Taşınmaz satış vaadi sözleşmeleri toplum hayatında sıkça başvurulan sözleşme türlerindendir. Türk hukuk uygulamasında da önemli bir yeri vardır.
Tapu işlemlerinin gerektirdiği uzun ve bıktırıcı şekle ilişkin merasimlerden uzak oluşu ve bu halin getirdiği kolaylık halkın ihtiyacına cevap vermesi satış vaadi sözleşmesine sıkça başvurulmasının önemli nedenidir.
Hukuk davaları arasında sayıca önemli bir yer tutan bu konuda yayınlanmış çok değerli eserler bulunmaktadır. Fakat özellikle yüklenicinin ister adi yazılı sözleşme ile isterse satış vaadi sözleşmesi yaparak şahsi hakını üçüncü kişiye temlik etmesi ve bunun neden olduğu davalar konunun en az incelenen boyutudur. Yaptığım bu tespit beni elinizdeki kitabı derlemeye zorlamış taşınmaz satış vaadi sözleşmesi ile yüklenicinin temliki işleminden kaynaklanan uyuşmazlıklar aynı çatı altında sunulmaya çalışılmıştır. Bunun sonucu olarak temlik alan üçüncü kişilerin hakları bir bakıma arsa sahibi ile yüklenici arasındaki arsa payı karşılığı inşaat yapım sözleşmesinin ifa ile bitmesine bağlı olduğundan kitapda eser sözleşmesinden kaynaklanan ilişkilerde arsa sahibi ve yüklenicinin hak ve borçlarının neler olduğu hususuna da yer verilmiştir. Konunun anlatılan bu sunuş biçimi zorunlu bazı tekrarlara neden olmuştur. Fakat aynı konu tekrar edilse bile okuyucuya değişik anlatımla sunulmaya gayret edilmiş bağlantılı sayfa numaraları da dip notlarda gösterilmiştir.
Kitap beş ana bölümden oluşmaktadır. Birinci bölümde bazı kavramlar üzerinde durulmuştur. İkinci bölüm taşınmaz satış vaadi sözleşmesinin kuruluşuna ilişkindir. Üçüncü bölümde satış vaadi sözleşmesinin ifası bütün yönleri ile incelenmiştir. Dördüncü bölümün konusunu satış vaadi sözleşmesinin ifasına engel olan nedenler oluşturmaktadır. Beşinci bölümde ise taşınmaz satış vaadi sözleşmesinin bazı fesih nedenleri incelenmiştir. Bu bölümün sonunda uygulamaya ilişkin çok sayıda Yargıtay kararlarına yer verilmiş kararlar metin bölümüne kısa olarak alınmış ise metin bölümüne verilen numaralarla okuyucuya aynı kararlara tam olarak ulaşma kolaylığı sağlanmıştır.

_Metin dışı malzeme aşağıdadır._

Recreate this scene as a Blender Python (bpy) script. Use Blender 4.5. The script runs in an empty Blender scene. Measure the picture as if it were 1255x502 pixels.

Kitaptaki görüşlerin bilimsel bir iddiası yoktur. Üstelik bu görüşler halen başkanı olarak görev yapmaktan gurur duyduğum Dairenin değil benim kişisel görüşlerimdir. Kitapdaki görüşlerim elbette eleştirilebilir. Hiç kuşkusuz bu eleştirilerle ele aldığım konu zenginleşecek daha sağlıklı kurallara bağlanacaktır.
Uzunca bir zaman çalışarak meydana getirdiğim bu kitabın ortaya çıkmasında her işimde olduğu gibi en büyük desteği ailemden aldım. Onlara ve beni hoşgörü ile karşılayıp fikren de bana yardımcı olan 14. Hukuk Dairesinin değerli üyeleri ve hakim arkadaşlarıma ayrıca kitabın dizgi düzenleme kapak çalışması ile baskısını yaparak yayınlayan Adalet Yayınevine teşekkürü borç bilirim.